WORK TO DO | Transcribe every line, keeping it exact.

* * * * * * *

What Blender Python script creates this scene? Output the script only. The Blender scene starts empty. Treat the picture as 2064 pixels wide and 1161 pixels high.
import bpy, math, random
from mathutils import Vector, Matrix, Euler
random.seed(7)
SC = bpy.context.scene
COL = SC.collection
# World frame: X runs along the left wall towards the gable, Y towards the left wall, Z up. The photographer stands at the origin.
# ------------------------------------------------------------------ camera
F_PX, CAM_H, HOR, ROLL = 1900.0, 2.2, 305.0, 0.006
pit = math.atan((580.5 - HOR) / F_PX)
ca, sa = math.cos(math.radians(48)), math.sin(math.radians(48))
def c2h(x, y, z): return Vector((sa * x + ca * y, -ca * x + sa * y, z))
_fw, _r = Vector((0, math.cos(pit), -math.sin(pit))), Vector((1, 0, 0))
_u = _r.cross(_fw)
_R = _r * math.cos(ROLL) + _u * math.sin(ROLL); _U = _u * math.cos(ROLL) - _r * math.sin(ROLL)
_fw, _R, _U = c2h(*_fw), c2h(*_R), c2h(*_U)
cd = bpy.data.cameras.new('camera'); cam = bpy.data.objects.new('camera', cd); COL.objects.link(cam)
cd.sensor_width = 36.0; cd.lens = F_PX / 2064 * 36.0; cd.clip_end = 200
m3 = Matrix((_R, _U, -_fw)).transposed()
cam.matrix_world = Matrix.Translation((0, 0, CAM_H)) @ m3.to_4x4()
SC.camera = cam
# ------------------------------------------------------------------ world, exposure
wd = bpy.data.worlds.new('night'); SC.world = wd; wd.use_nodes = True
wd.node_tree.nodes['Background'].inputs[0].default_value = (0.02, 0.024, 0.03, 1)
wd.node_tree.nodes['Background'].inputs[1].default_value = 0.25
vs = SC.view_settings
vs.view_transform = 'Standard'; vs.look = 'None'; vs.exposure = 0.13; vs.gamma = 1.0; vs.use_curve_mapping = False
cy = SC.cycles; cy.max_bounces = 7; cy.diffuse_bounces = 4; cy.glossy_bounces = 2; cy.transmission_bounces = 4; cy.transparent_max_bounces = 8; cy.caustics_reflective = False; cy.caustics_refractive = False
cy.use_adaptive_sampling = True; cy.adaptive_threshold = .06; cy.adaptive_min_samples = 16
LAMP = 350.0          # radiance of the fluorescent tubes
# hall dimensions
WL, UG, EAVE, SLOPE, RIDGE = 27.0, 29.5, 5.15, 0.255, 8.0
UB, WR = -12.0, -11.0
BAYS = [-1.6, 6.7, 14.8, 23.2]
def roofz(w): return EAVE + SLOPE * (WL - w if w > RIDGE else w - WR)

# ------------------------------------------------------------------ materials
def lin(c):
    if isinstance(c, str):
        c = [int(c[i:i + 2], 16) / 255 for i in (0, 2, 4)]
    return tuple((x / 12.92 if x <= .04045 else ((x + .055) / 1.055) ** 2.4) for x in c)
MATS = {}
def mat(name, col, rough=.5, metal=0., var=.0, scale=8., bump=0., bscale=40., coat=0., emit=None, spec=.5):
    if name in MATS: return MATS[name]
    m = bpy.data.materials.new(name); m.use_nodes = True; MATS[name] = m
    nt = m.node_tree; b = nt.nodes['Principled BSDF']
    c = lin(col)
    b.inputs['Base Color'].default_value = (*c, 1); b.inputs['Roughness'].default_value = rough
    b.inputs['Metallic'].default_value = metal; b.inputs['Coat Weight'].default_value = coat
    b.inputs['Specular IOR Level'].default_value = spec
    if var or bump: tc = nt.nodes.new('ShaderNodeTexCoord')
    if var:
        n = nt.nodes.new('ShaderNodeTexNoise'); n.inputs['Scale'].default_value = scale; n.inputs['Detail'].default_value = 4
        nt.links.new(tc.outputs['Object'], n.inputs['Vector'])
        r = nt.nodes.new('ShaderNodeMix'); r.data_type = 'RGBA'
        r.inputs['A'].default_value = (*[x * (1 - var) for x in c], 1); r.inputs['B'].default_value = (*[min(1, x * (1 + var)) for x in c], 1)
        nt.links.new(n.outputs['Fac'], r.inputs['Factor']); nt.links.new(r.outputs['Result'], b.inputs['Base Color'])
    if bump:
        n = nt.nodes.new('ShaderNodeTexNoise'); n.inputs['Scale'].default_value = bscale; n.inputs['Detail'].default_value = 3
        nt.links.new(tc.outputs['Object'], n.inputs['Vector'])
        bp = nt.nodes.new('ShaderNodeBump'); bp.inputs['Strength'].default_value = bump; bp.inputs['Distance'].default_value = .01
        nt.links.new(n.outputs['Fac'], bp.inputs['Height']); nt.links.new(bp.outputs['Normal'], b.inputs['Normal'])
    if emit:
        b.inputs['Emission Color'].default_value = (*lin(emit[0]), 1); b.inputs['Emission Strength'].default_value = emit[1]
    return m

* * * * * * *

REPLY |
What Blender Python script creates this scene? Output the script only. The Blender scene starts empty. Treat the picture as 2064 pixels wide and 1161 pixels high.
import bpy, math, random
from mathutils import Vector, Matrix, Euler
random.seed(7)
SC = bpy.context.scene
COL = SC.collection
# World frame: X runs along the left wall towards the gable, Y towards the left wall, Z up. The photographer stands at the origin.
# ------------------------------------------------------------------ camera
F_PX, CAM_H, HOR, ROLL = 1900.0, 2.2, 305.0, 0.006
pit = math.atan((580.5 - HOR) / F_PX)
ca, sa = math.cos(math.radians(48)), math.sin(math.radians(48))
def c2h(x, y, z): return Vector((sa * x + ca * y, -ca * x + sa * y, z))
_fw, _r = Vector((0, math.cos(pit), -math.sin(pit))), Vector((1, 0, 0))
_u = _r.cross(_fw)
_R = _r * math.cos(ROLL) + _u * math.sin(ROLL); _U = _u * math.cos(ROLL) - _r * math.sin(ROLL)
_fw, _R, _U = c2h(*_fw), c2h(*_R), c2h(*_U)
cd = bpy.data.cameras.new('camera'); cam = bpy.data.objects.new('camera', cd); COL.objects.link(cam)
cd.sensor_width = 36.0; cd.lens = F_PX / 2064 * 36.0; cd.clip_end = 200
m3 = Matrix((_R, _U, -_fw)).transposed()
cam.matrix_world = Matrix.Translation((0, 0, CAM_H)) @ m3.to_4x4()
SC.camera = cam
# ------------------------------------------------------------------ world, exposure
wd = bpy.data.worlds.new('night'); SC.world = wd; wd.use_nodes = True
wd.node_tree.nodes['Background'].inputs[0].default_value = (0.02, 0.024, 0.03, 1)
wd.node_tree.nodes['Background'].inputs[1].default_value = 0.25
vs = SC.view_settings
vs.view_transform = 'Standard'; vs.look = 'None'; vs.exposure = 0.13; vs.gamma = 1.0; vs.use_curve_mapping = False
cy = SC.cycles; cy.max_bounces = 7; cy.diffuse_bounces = 4; cy.glossy_bounces = 2; cy.transmission_bounces = 4; cy.transparent_max_bounces = 8; cy.caustics_reflective = False; cy.caustics_refractive = False
cy.use_adaptive_sampling = True; cy.adaptive_threshold = .06; cy.adaptive_min_samples = 16
LAMP = 350.0          # radiance of the fluorescent tubes
# hall dimensions
WL, UG, EAVE, SLOPE, RIDGE = 27.0, 29.5, 5.15, 0.255, 8.0
UB, WR = -12.0, -11.0
BAYS = [-1.6, 6.7, 14.8, 23.2]
def roofz(w): return EAVE + SLOPE * (WL - w if w > RIDGE else w - WR)

# ------------------------------------------------------------------ materials
def lin(c):
    if isinstance(c, str):
        c = [int(c[i:i + 2], 16) / 255 for i in (0, 2, 4)]
    return tuple((x / 12.92 if x <= .04045 else ((x + .055) / 1.055) ** 2.4) for x in c)
MATS = {}
def mat(name, col, rough=.5, metal=0., var=.0, scale=8., bump=0., bscale=40., coat=0., emit=None, spec=.5):
    if name in MATS: return MATS[name]
    m = bpy.data.materials.new(name); m.use_nodes = True; MATS[name] = m
    nt = m.node_tree; b = nt.nodes['Principled BSDF']
    c = lin(col)
    b.inputs['Base Color'].default_value = (*c, 1); b.inputs['Roughness'].default_value = rough
    b.inputs['Metallic'].default_value = metal; b.inputs['Coat Weight'].default_value = coat
    b.inputs['Specular IOR Level'].default_value = spec
    if var or bump: tc = nt.nodes.new('ShaderNodeTexCoord')
    if var:
        n = nt.nodes.new('ShaderNodeTexNoise'); n.inputs['Scale'].default_value = scale; n.inputs['Detail'].default_value = 4
        nt.links.new(tc.outputs['Object'], n.inputs['Vector'])
        r = nt.nodes.new('ShaderNodeMix'); r.data_type = 'RGBA'
        r.inputs['A'].default_value = (*[x * (1 - var) for x in c], 1); r.inputs['B'].default_value = (*[min(1, x * (1 + var)) for x in c], 1)
        nt.links.new(n.outputs['Fac'], r.inputs['Factor']); nt.links.new(r.outputs['Result'], b.inputs['Base Color'])
    if bump:
        n = nt.nodes.new('ShaderNodeTexNoise'); n.inputs['Scale'].default_value = bscale; n.inputs['Detail'].default_value = 3
        nt.links.new(tc.outputs['Object'], n.inputs['Vector'])
        bp = nt.nodes.new('ShaderNodeBump'); bp.inputs['Strength'].default_value = bump; bp.inputs['Distance'].default_value = .01
        nt.links.new(n.outputs['Fac'], bp.inputs['Height']); nt.links.new(bp.outputs['Normal'], b.inputs['Normal'])
    if emit:
        b.inputs['Emission Color'].default_value = (*lin(emit[0]), 1); b.inputs['Emission Strength'].default_value = emit[1]
    return m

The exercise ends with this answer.